Answer
$-\frac{\pi}{6}$
Work Step by Step
Given :
\[ \sum_{n=1}^{\infty} \left( \cos^{-1}\left(\frac{1}{n+1}\right) - \cos^{-1}\left(\frac{1}{n+2}\right) \right) \]
Consider the series:
\[ S_n = \left( \cos^{-1}\left(\frac{1}{2}\right) - \cos^{-1}\left(\frac{1}{3}\right) \right) + \left( \cos^{-1}\left(\frac{1}{3}\right) - \cos^{-1}\left(\frac{1}{4}\right) \right) + \ldots + \left( \cos^{-1}\left(\frac{1}{n+1}\right) - \cos^{-1}\left(\frac{1}{n+2}\right) \right) \]
Combine the like terms, noticing cancellations:
\[ S_n = \cos^{-1}\left(\frac{1}{2}\right) - \cos^{-1}\left(\frac{1}{n+2}\right) \]

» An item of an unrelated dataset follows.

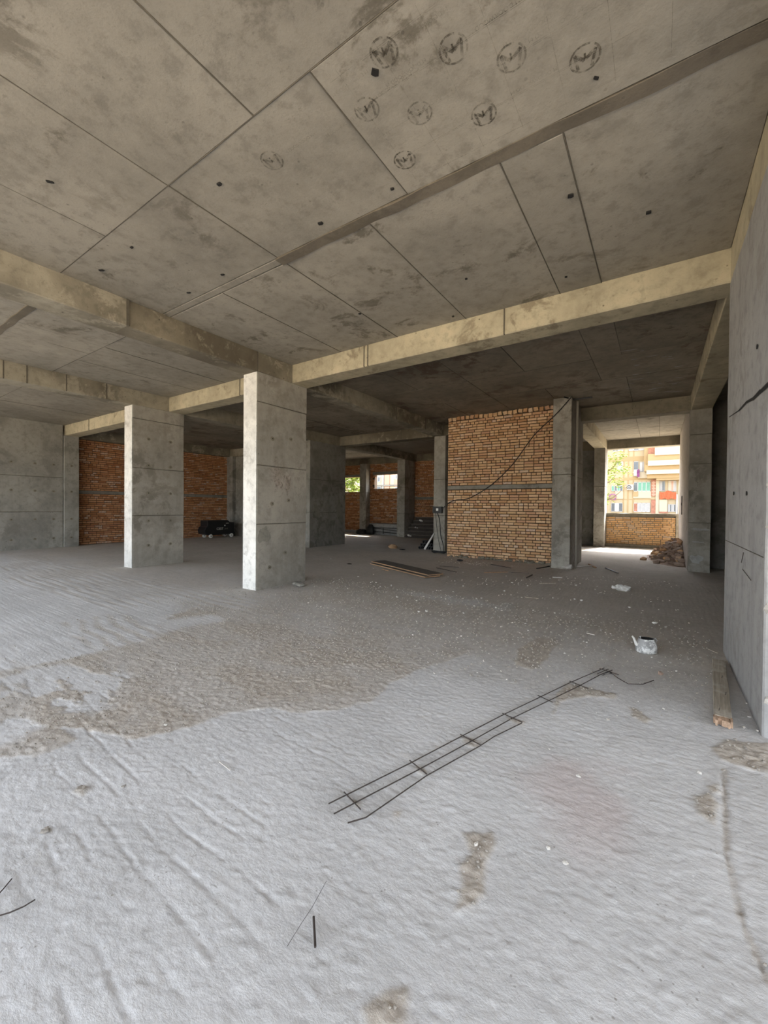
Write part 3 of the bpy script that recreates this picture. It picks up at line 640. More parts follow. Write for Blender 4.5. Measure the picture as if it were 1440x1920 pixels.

Now, find the limit as \( n \) approaches infinity:
\[ \lim_{n\to\infty} S_n = \cos^{-1}\left(\frac{1}{2}\right) - \lim_{n\to\infty} \cos^{-1}\left(\frac{1}{n+2}\right) \]
As \( n \) approaches infinity, \( \frac{1}{n+2} \) approaches zero, and \( \cos^{-1}(0) = \frac{\pi}{2} \):
\[ \lim_{n\to\infty} S_n = \cos^{-1}\left(\frac{1}{2}\right) - \frac{\pi}{2} \]
Evaluate \(\cos^{-1}\left(\frac{1}{2}\right)\):
\[ \cos^{-1}\left(\frac{1}{2}\right) = \frac{\pi}{3} \]
Substitute back:
\[ \lim_{n\to\infty} S_n = \frac{\pi}{3} - \frac{\pi}{2} = -\frac{\pi}{6} \]
Therefore, the series converges to \(-\frac{\pi}{6}\).